### Directive
Return, word for word, every line that follows.

-- START OF Material --

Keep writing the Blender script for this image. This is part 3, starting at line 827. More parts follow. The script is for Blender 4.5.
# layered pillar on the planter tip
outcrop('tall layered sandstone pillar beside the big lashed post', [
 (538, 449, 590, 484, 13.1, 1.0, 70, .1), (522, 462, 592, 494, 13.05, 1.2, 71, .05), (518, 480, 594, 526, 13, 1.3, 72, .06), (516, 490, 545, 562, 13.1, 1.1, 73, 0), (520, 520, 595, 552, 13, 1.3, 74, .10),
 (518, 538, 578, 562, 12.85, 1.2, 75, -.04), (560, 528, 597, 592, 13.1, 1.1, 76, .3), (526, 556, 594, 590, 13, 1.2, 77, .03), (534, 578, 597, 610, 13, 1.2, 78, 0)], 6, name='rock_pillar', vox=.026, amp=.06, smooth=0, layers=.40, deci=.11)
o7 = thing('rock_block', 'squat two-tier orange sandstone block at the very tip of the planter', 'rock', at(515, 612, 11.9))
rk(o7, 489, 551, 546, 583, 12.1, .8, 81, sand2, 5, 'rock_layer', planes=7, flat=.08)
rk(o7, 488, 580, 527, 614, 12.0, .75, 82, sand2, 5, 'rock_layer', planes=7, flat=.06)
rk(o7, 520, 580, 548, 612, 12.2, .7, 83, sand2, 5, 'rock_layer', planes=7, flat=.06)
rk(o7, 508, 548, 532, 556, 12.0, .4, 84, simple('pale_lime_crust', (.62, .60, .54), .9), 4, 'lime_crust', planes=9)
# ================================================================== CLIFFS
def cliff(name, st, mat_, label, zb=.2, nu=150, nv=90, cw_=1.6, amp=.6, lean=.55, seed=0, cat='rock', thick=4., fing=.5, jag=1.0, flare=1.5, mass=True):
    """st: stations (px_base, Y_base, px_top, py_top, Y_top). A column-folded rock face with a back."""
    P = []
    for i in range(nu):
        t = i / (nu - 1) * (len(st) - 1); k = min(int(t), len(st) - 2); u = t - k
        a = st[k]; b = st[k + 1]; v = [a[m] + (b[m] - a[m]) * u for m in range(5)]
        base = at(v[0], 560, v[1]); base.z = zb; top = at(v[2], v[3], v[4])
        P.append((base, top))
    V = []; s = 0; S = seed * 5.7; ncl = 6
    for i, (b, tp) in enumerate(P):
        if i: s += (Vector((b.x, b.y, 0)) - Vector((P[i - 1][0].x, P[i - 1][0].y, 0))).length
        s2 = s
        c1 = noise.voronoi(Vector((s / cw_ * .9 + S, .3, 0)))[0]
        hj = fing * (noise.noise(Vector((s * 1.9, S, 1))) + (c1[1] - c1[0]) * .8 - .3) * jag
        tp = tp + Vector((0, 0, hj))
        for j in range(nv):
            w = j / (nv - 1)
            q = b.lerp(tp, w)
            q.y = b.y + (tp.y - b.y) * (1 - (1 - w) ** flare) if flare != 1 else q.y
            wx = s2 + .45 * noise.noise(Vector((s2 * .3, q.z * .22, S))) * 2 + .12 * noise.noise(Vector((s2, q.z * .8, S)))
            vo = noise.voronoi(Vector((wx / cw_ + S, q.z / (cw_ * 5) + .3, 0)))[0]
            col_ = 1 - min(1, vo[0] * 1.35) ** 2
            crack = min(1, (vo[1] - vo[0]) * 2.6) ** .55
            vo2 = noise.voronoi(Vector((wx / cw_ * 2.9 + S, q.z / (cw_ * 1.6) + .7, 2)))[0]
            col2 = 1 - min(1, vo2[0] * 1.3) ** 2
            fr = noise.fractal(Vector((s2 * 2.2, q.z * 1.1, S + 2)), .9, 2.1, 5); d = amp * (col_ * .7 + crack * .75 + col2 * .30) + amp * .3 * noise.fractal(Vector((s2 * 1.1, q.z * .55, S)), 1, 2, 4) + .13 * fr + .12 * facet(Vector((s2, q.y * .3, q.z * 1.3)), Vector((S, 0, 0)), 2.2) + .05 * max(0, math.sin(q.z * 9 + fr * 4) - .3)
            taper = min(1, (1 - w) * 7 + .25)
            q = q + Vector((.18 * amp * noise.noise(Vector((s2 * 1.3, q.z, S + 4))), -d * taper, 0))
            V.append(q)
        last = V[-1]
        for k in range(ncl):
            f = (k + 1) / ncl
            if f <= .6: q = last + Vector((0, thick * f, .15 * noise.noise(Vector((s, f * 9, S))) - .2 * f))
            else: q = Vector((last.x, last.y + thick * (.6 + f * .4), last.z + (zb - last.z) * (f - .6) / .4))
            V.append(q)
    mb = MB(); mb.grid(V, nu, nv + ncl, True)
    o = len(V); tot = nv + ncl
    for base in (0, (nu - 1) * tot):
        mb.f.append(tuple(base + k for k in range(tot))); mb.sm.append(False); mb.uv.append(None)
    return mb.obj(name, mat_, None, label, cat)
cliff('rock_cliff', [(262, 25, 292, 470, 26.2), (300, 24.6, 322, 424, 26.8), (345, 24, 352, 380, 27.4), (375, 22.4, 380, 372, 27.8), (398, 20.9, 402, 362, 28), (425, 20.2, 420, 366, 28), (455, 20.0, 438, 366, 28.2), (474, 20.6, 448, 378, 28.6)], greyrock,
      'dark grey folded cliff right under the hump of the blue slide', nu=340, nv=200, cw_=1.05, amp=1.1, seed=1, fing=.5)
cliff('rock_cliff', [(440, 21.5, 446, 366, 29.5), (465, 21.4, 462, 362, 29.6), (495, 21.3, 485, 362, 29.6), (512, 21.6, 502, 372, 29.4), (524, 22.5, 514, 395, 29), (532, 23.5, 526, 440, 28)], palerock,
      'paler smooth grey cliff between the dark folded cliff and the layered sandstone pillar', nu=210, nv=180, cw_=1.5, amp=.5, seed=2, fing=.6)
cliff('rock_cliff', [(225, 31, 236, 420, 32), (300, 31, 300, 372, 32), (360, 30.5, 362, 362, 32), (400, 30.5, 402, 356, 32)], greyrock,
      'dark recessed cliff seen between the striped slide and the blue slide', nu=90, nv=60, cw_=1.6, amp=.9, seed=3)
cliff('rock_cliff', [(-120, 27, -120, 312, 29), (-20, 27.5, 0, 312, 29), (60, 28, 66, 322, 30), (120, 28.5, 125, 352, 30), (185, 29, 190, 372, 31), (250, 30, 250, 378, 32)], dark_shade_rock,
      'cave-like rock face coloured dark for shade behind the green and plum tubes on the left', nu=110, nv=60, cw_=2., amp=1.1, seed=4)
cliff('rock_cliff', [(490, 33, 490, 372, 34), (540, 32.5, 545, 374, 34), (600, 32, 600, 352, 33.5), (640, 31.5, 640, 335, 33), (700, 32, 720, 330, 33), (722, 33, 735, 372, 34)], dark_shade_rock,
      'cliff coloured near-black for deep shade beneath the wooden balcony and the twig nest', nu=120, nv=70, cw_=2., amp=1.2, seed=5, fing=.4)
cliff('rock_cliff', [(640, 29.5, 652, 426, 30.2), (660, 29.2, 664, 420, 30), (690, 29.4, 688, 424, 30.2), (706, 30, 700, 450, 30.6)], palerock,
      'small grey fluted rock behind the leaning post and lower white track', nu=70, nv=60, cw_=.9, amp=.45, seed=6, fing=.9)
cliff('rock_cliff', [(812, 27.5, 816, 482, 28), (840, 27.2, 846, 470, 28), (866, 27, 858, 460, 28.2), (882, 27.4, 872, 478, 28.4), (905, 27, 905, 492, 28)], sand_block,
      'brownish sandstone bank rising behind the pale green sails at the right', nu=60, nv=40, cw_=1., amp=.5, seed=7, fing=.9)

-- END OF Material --

### Exercise output
Keep writing the Blender script for this image. This is part 3, starting at line 827. More parts follow. The script is for Blender 4.5.
# layered pillar on the planter tip
outcrop('tall layered sandstone pillar beside the big lashed post', [
 (538, 449, 590, 484, 13.1, 1.0, 70, .1), (522, 462, 592, 494, 13.05, 1.2, 71, .05), (518, 480, 594, 526, 13, 1.3, 72, .06), (516, 490, 545, 562, 13.1, 1.1, 73, 0), (520, 520, 595, 552, 13, 1.3, 74, .10),
 (518, 538, 578, 562, 12.85, 1.2, 75, -.04), (560, 528, 597, 592, 13.1, 1.1, 76, .3), (526, 556, 594, 590, 13, 1.2, 77, .03), (534, 578, 597, 610, 13, 1.2, 78, 0)], 6, name='rock_pillar', vox=.026, amp=.06, smooth=0, layers=.40, deci=.11)
o7 = thing('rock_block', 'squat two-tier orange sandstone block at the very tip of the planter', 'rock', at(515, 612, 11.9))
rk(o7, 489, 551, 546, 583, 12.1, .8, 81, sand2, 5, 'rock_layer', planes=7, flat=.08)
rk(o7, 488, 580, 527, 614, 12.0, .75, 82, sand2, 5, 'rock_layer', planes=7, flat=.06)
rk(o7, 520, 580, 548, 612, 12.2, .7, 83, sand2, 5, 'rock_layer', planes=7, flat=.06)
rk(o7, 508, 548, 532, 556, 12.0, .4, 84, simple('pale_lime_crust', (.62, .60, .54), .9), 4, 'lime_crust', planes=9)
# ================================================================== CLIFFS
def cliff(name, st, mat_, label, zb=.2, nu=150, nv=90, cw_=1.6, amp=.6, lean=.55, seed=0, cat='rock', thick=4., fing=.5, jag=1.0, flare=1.5, mass=True):
    """st: stations (px_base, Y_base, px_top, py_top, Y_top). A column-folded rock face with a back."""
    P = []
    for i in range(nu):
        t = i / (nu - 1) * (len(st) - 1); k = min(int(t), len(st) - 2); u = t - k
        a = st[k]; b = st[k + 1]; v = [a[m] + (b[m] - a[m]) * u for m in range(5)]
        base = at(v[0], 560, v[1]); base.z = zb; top = at(v[2], v[3], v[4])
        P.append((base, top))
    V = []; s = 0; S = seed * 5.7; ncl = 6
    for i, (b, tp) in enumerate(P):
        if i: s += (Vector((b.x, b.y, 0)) - Vector((P[i - 1][0].x, P[i - 1][0].y, 0))).length
        s2 = s
        c1 = noise.voronoi(Vector((s / cw_ * .9 + S, .3, 0)))[0]
        hj = fing * (noise.noise(Vector((s * 1.9, S, 1))) + (c1[1] - c1[0]) * .8 - .3) * jag
        tp = tp + Vector((0, 0, hj))
        for j in range(nv):
            w = j / (nv - 1)
            q = b.lerp(tp, w)
            q.y = b.y + (tp.y - b.y) * (1 - (1 - w) ** flare) if flare != 1 else q.y
            wx = s2 + .45 * noise.noise(Vector((s2 * .3, q.z * .22, S))) * 2 + .12 * noise.noise(Vector((s2, q.z * .8, S)))
            vo = noise.voronoi(Vector((wx / cw_ + S, q.z / (cw_ * 5) + .3, 0)))[0]
            col_ = 1 - min(1, vo[0] * 1.35) ** 2
            crack = min(1, (vo[1] - vo[0]) * 2.6) ** .55
            vo2 = noise.voronoi(Vector((wx / cw_ * 2.9 + S, q.z / (cw_ * 1.6) + .7, 2)))[0]
            col2 = 1 - min(1, vo2[0] * 1.3) ** 2
            fr = noise.fractal(Vector((s2 * 2.2, q.z * 1.1, S + 2)), .9, 2.1, 5); d = amp * (col_ * .7 + crack * .75 + col2 * .30) + amp * .3 * noise.fractal(Vector((s2 * 1.1, q.z * .55, S)), 1, 2, 4) + .13 * fr + .12 * facet(Vector((s2, q.y * .3, q.z * 1.3)), Vector((S, 0, 0)), 2.2) + .05 * max(0, math.sin(q.z * 9 + fr * 4) - .3)
            taper = min(1, (1 - w) * 7 + .25)
            q = q + Vector((.18 * amp * noise.noise(Vector((s2 * 1.3, q.z, S + 4))), -d * taper, 0))
            V.append(q)
        last = V[-1]
        for k in range(ncl):
            f = (k + 1) / ncl
            if f <= .6: q = last + Vector((0, thick * f, .15 * noise.noise(Vector((s, f * 9, S))) - .2 * f))
            else: q = Vector((last.x, last.y + thick * (.6 + f * .4), last.z + (zb - last.z) * (f - .6) / .4))
            V.append(q)
    mb = MB(); mb.grid(V, nu, nv + ncl, True)
    o = len(V); tot = nv + ncl
    for base in (0, (nu - 1) * tot):
        mb.f.append(tuple(base + k for k in range(tot))); mb.sm.append(False); mb.uv.append(None)
    return mb.obj(name, mat_, None, label, cat)
cliff('rock_cliff', [(262, 25, 292, 470, 26.2), (300, 24.6, 322, 424, 26.8), (345, 24, 352, 380, 27.4), (375, 22.4, 380, 372, 27.8), (398, 20.9, 402, 362, 28), (425, 20.2, 420, 366, 28), (455, 20.0, 438, 366, 28.2), (474, 20.6, 448, 378, 28.6)], greyrock,
      'dark grey folded cliff right under the hump of the blue slide', nu=340, nv=200, cw_=1.05, amp=1.1, seed=1, fing=.5)
cliff('rock_cliff', [(440, 21.5, 446, 366, 29.5), (465, 21.4, 462, 362, 29.6), (495, 21.3, 485, 362, 29.6), (512, 21.6, 502, 372, 29.4), (524, 22.5, 514, 395, 29), (532, 23.5, 526, 440, 28)], palerock,
      'paler smooth grey cliff between the dark folded cliff and the layered sandstone pillar', nu=210, nv=180, cw_=1.5, amp=.5, seed=2, fing=.6)
cliff('rock_cliff', [(225, 31, 236, 420, 32), (300, 31, 300, 372, 32), (360, 30.5, 362, 362, 32), (400, 30.5, 402, 356, 32)], greyrock,
      'dark recessed cliff seen between the striped slide and the blue slide', nu=90, nv=60, cw_=1.6, amp=.9, seed=3)
cliff('rock_cliff', [(-120, 27, -120, 312, 29), (-20, 27.5, 0, 312, 29), (60, 28, 66, 322, 30), (120, 28.5, 125, 352, 30), (185, 29, 190, 372, 31), (250, 30, 250, 378, 32)], dark_shade_rock,
      'cave-like rock face coloured dark for shade behind the green and plum tubes on the left', nu=110, nv=60, cw_=2., amp=1.1, seed=4)
cliff('rock_cliff', [(490, 33, 490, 372, 34), (540, 32.5, 545, 374, 34), (600, 32, 600, 352, 33.5), (640, 31.5, 640, 335, 33), (700, 32, 720, 330, 33), (722, 33, 735, 372, 34)], dark_shade_rock,
      'cliff coloured near-black for deep shade beneath the wooden balcony and the twig nest', nu=120, nv=70, cw_=2., amp=1.2, seed=5, fing=.4)
cliff('rock_cliff', [(640, 29.5, 652, 426, 30.2), (660, 29.2, 664, 420, 30), (690, 29.4, 688, 424, 30.2), (706, 30, 700, 450, 30.6)], palerock,
      'small grey fluted rock behind the leaning post and lower white track', nu=70, nv=60, cw_=.9, amp=.45, seed=6, fing=.9)
cliff('rock_cliff', [(812, 27.5, 816, 482, 28), (840, 27.2, 846, 470, 28), (866, 27, 858, 460, 28.2), (882, 27.4, 872, 478, 28.4), (905, 27, 905, 492, 28)], sand_block,
      'brownish sandstone bank rising behind the pale green sails at the right', nu=60, nv=40, cw_=1., amp=.5, seed=7, fing=.9)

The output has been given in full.